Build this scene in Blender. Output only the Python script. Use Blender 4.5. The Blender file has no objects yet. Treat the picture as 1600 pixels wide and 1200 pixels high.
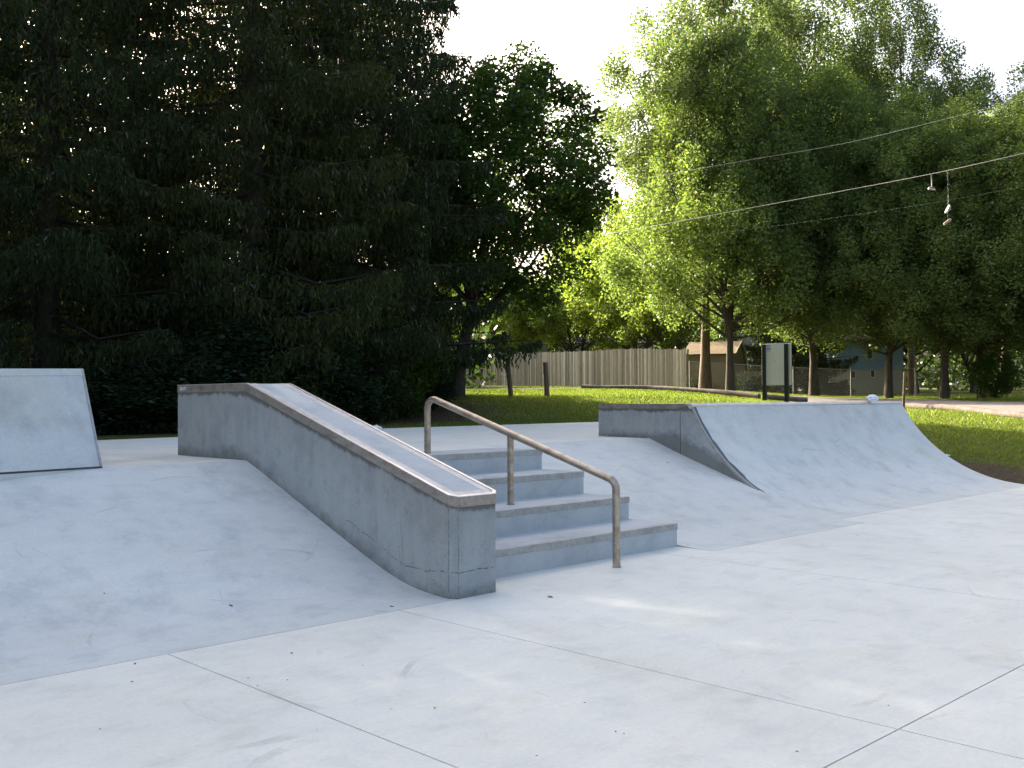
import bpy, bmesh, math, random
import numpy as np
from mathutils import Vector, Matrix, noise
R = math.radians
sc = bpy.context.scene
col = sc.collection
rng = np.random.default_rng(7)
random.seed(7)

# ------------------------------------------------------------------ camera frame
F = 1574.23
YAW, PITCH, ROLL = 0.7725, 0.0152, -0.0046
CAM = np.array([-4.1323, -4.7728, 1.25])
_cy, _sy = math.cos(YAW), math.sin(YAW)
FW = np.array([_sy*math.cos(PITCH), _cy*math.cos(PITCH), math.sin(PITCH)])
_r = np.array([_cy, -_sy, 0.0]); _u = np.cross(_r, FW)
RT = _r*math.cos(ROLL)+_u*math.sin(ROLL)
UP = _u*math.cos(ROLL)-_r*math.sin(ROLL)
FH = np.array([_sy, _cy]); RH = np.array([_cy, -_sy])

def at(px, py, D):
    return CAM + D*(FW + RT*(px-800)/F - UP*(py-600)/F)

def interp(x, tab):
    return np.interp(x, [a for a, b in tab], [b for a, b in tab])
LP = [(0, .60), (8, .66), (17, .72), (22, .745), (24, .93), (27, 1.30), (35, 1.55), (47, 1.78), (62, 2.12), (100, 2.7), (400, 4)]
RP = [(0, -.1), (15, -.04), (17, .2), (19, .47), (21, .68), (24, .86), (28, .97), (35, 1.1), (45, 1.28), (62, 1.6), (100, 2.2), (400, 4)]

def ground(x, y):
    x = np.asarray(x, float); y = np.asarray(y, float)
    dx, dy = x-CAM[0], y-CAM[1]
    D = dx*FH[0]+dy*FH[1]; lat = dx*RH[0]+dy*RH[1]
    rad = np.hypot(dx, dy)
    Dd = np.where(D > .35*rad, D, .35*rad)
    t = lat/np.maximum(Dd, 1e-3)
    w = np.clip((t-.12)/(.34-.12), 0, 1); w = w*w*(3-2*w)
    z = (1-w)*interp(Dd, LP)+w*interp(Dd, RP)
    z = z + .03*np.sin(x*.9+1.3)*np.cos(y*.7)*np.clip((Dd-24)/8, 0, 1)
    # earth under the concrete
    lo = (x > -16) & (x < 11.0) & (y > -16) & (y < 2.6)
    dk = (x > -16) & (x < 12.0) & (y >= 2.3) & (y < deck_far(x)-.06)
    z = np.where(lo, -.14, z)
    z = np.where(dk & ~lo, .55, z)
    far = (y < -14) | (x < -15)
    z = np.where(far & (D < 12), np.minimum(z, -.1), z)
    return z

DF = [(-16, 5.0), (1.0, 7.75), (1.94, 7.95), (5.96, 8.97), (12.1, 9.17), (40, 9.3)]
def deck_far(x):
    return interp(x, DF)
def gz(x, y):
    return float(ground(x, y))
def gp(px, D):
    p = at(px, 624, D); return Vector((p[0], p[1], gz(p[0], p[1])))

# ------------------------------------------------------------------ tagging
def tag(o, label=None, cat=None, group=None, kind=None):
    if label: o['label'] = label
    if cat: o['category'] = cat
    if group: o['group'] = group
    if kind: o['kind'] = kind
    return o
def empty(name, loc, label, cat, group=None, rz=0):
    o = bpy.data.objects.new(name, None); col.objects.link(o)
    o.location = loc; o.rotation_euler = (0, 0, rz); o.empty_display_size = .2
    return tag(o, label, cat, group)
def copy_tree(o, loc, rz=0, scale=(1, 1, 1), label=None, group=None):
    c = o.copy(); col.objects.link(c); c.location = loc; c.rotation_euler = (0, 0, rz); c.scale = scale
    if label: c['label'] = label
    if group: c['group'] = group
    for ch in list(o.children):
        d = ch.copy(); col.objects.link(d); d.parent = c
    return c

# ------------------------------------------------------------------ mesh helpers
def link(name, me, mat=None, parent=None, world=True):
    o = bpy.data.objects.new(name, me); col.objects.link(o)
    if mat: me.materials.append(mat)
    if parent:
        o.parent = parent
        if world:  # geometry given in world space: undo the parent's placement
            pm = Matrix.Translation(parent.location) @ parent.rotation_euler.to_matrix().to_4x4()
            o.matrix_parent_inverse = pm.inverted()
    return o
def bmobj(name, bm, mat=None, parent=None, world=True, smooth=False, bevel=0, angle=30):
    bmesh.ops.recalc_face_normals(bm, faces=bm.faces)
    if bevel:
        es = [e for e in bm.edges if len(e.link_faces) == 2 and e.calc_face_angle(0) > R(25)]
        bmesh.ops.bevel(bm, geom=es, offset=bevel, segments=2, affect='EDGES', profile=.5, clamp_overlap=True)
    me = bpy.data.meshes.new(name); bm.to_mesh(me); bm.free()
    if smooth:
        me.shade_smooth()
        try: me.set_sharp_from_angle(angle=R(angle))
        except Exception: pass
    return link(name, me, mat, parent, world)
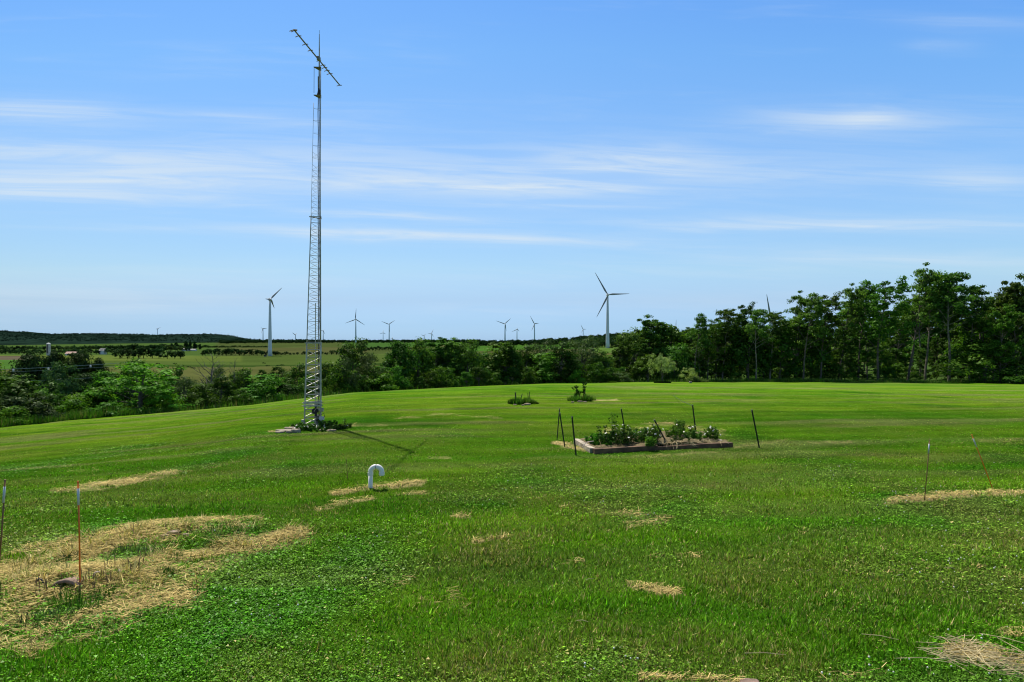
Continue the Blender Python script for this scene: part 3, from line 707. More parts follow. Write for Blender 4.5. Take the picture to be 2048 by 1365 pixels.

------------------------------

TO DO →
Quote the records above exactly, from the first line through the line containing "2.2), (400, 4)]", and leave out the pictures.

ANSWER BELOW →
Build this scene in Blender. Output only the Python script. Use Blender 4.5. The Blender file has no objects yet. Treat the picture as 1600 pixels wide and 1200 pixels high.
import bpy, bmesh, math, random
import numpy as np
from mathutils import Vector, Matrix, noise
R = math.radians
sc = bpy.context.scene
col = sc.collection
rng = np.random.default_rng(7)
random.seed(7)

# ------------------------------------------------------------------ camera frame
F = 1574.23
YAW, PITCH, ROLL = 0.7725, 0.0152, -0.0046
CAM = np.array([-4.1323, -4.7728, 1.25])
_cy, _sy = math.cos(YAW), math.sin(YAW)
FW = np.array([_sy*math.cos(PITCH), _cy*math.cos(PITCH), math.sin(PITCH)])
_r = np.array([_cy, -_sy, 0.0]); _u = np.cross(_r, FW)
RT = _r*math.cos(ROLL)+_u*math.sin(ROLL)
UP = _u*math.cos(ROLL)-_r*math.sin(ROLL)
FH = np.array([_sy, _cy]); RH = np.array([_cy, -_sy])

def at(px, py, D):
    return CAM + D*(FW + RT*(px-800)/F - UP*(py-600)/F)

def interp(x, tab):
    return np.interp(x, [a for a, b in tab], [b for a, b in tab])
LP = [(0, .60), (8, .66), (17, .72), (22, .745), (24, .93), (27, 1.30), (35, 1.55), (47, 1.78), (62, 2.12), (100, 2.7), (400, 4)]
RP = [(0, -.1), (15, -.04), (17, .2), (19, .47), (21, .68), (24, .86), (28, .97), (35, 1.1), (45, 1.28), (62, 1.6), (100, 2.2), (400, 4)]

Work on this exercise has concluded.